15/01/2020

Hungary book last main round ticket; world champions Denmark bow out

GROUP E REVIEW: In a match that had both Denmark and Hungary’s main round fate on the line, Hungary took a 24:18 victory, securing the final place in the EHF EURO 2020 main round and handing Denmark an early exit

Bence Banhidi was critical to Hungary's defeat of Iceland, scoring eight goals. Photo © Anze Malovrh / kolektiff

Hungary decided their own fate as well as that of the world champions Denmark with a 24:18 win over Iceland to end their preliminary round campaign in Malmö on Wednesday night.

The result meant that Hungary not only took the last main round place at the EHF EURO 2020, but that they topped group E and will take two points to the main round, while Iceland will carry zero.

After Iceland controlled the latter stages of the first half, Hungary allowed Iceland only six goals in the second period. They were in complete control as they ended Denmark’s dreams and booked their first main round berth since 2016. 

  • Hungary join Iceland as the second group E team in the main round following an incredible turnaround – from a three-goal half-time deficit to a 24:18 victory
  • Hungary will take two points to the main round, while Iceland begin their campaign in the next stage with zero
  • Hungary line player Bence Banhidi top scores with eight goals for his side, while goalkeeper Roland Mikler records 14 saves at 44 per cent and receives the Grundfos Player of the Match award
  • Iceland backs Aron Palmarsson and Alexander Petersson both pass the 100-goal mark at EHF EUROs during the match

GROUP E

Iceland vs Hungary 24:18 (12:9)

Both Iceland and Hungary had strong motivation coming into the match – Iceland wanted to ensure they would carry points into the main round, while Hungary aimed to secure group E’s second place in the next stage. Hungary’s motivation provide stronger.

After they fell behind in the first half, a great opening to the second period, with line player Bence Banhidi the danger man, saw Hungary bring the match back to level – and from there, they capitalised on the momentum and steamrolled to victory.

Iceland’s attack struggled through the opening minutes and only captain Gudjon Valur Sigurdsson was able to find the goal early on. It took until after the five-minute mark for the left wing to strike, and Hungary had scored three unanswered goals before Iceland made their way onto the score board.

Hungary goalkeeper Roland Mikler had a stellar start, saving the first three shots against him, including a penalty. Mikler maintained a 60 per cent save rate before a timeout called by Iceland coach Gudmundur Gudmundsson in the 10th minute changed everything – after the pause, his team’s attack fell into place and a 4:0 run for the Nordic side was the result.

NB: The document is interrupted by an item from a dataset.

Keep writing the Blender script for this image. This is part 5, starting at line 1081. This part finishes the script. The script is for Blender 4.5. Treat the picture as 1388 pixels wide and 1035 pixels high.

While only Sigurdsson could score previously, Iceland’s greatest weapon quickly became their back line. After the 10-minute mark, left back Aron Palmarsson notched up four goals before half-time. His counterpart on the right side, Alexander Petersson, scored two, and the two combined for three assists. With their second goals, both Palmarsson and Petersson reached a total of 100 at EHF EURO events.

Keeper Bjorgvin Pall Gustavsson also came into the game stronger, and Iceland’s defence began to force turnovers. Iceland opened an advantage as clear as five goals, 11:6, with just over five minutes until half-time.  

The later parts of the first half had made it appear Iceland were on the path to victory, but in the second period combinations from the back court into line player Bence Banhidi saw Hungary equalise. Banhidi contributed five of Hungary’s six goals in the first 10 minutes of the second period, and with a 90km/h shot from the line, he drew the game level, 15:15.

From that point it was a nervous situation for Iceland – but even more so for Denmark, whose main round fate rested on a win for the Nordic side. The world champions could only watch as Hungary took the game from level to a three-goal distance in their favour, 20:17, as the final 10 minutes began.

When Gudmundsson called his final time out in minute 57, Hungary held a 23:18 lead, and it was clear both Iceland and Denmark needed a miracle that would not come.

Hungary right back Zsolt Balogh said afterwards the noise from the arena, largely in support of Iceland, had motivated his team to perform.

“Of course we believed every second that we can win the game. I am really proud of what we showed in the second half, we were amazing on the court and with this team, with these teammates, I think anything is possible, we can go far in this tournament," he said.